Дух и смысл, эманируемый великими текстами, настолько превосходит человеческий масштаб их авторов, что, глядя на их портреты, читая биографии, испытываешь смущение. Вот с этим человеком: Шекспиром или Руссо, Гегелем или Шопенгауэром, Ницше или Марксом, Байроном или Рембо, Гоголем или Набоковым, над текстами которых ты парил, плакал, смеялся, — нашел бы ты возможность дружески обменяться хоть парой слов, не говоря уж о духовном общении на уровне их же творений? Или заносчивость, замкнутость, насмешка, угрюмость, тяжелодумие или легкомыслие с первого шага отогнали бы тебя от этого недружелюбного субъекта, тексты которого проникают в твое сердце и покоряют ум? Отчего такая несоответственность?

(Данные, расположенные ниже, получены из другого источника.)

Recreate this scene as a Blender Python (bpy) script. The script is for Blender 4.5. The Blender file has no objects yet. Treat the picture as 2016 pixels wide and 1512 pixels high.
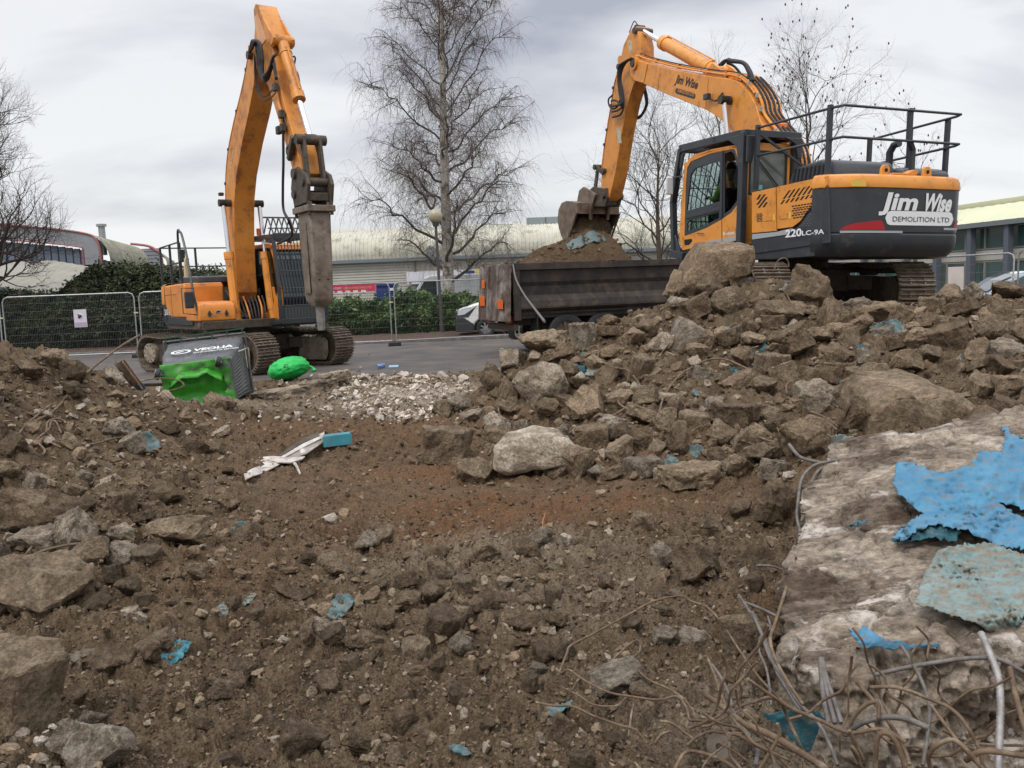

Плотин, по свидетельству Порфирия, стеснялся своей плоти, своего человеческого облика. И действительно, мысль имеет настолько иные формы саморепрезентации, более похожие на галактический туман, вспышку вулкана, стаю перелетных птиц, раскат океанических волн, что возвращаться в форму кожи, волос, ногтей для нее стыдно и унизительно. «Ах, господин писатель, я столько вас читала — а вижу впервые. Оказывается, вы такое же двуногое животное, как и все. Морщины, подглазные мешки, нарывы на шее, коричневые пятна на руках и какой–то подозрительный запах. Я‑то воображала вас чем–то средним между молнией, кентавром и Нарциссом».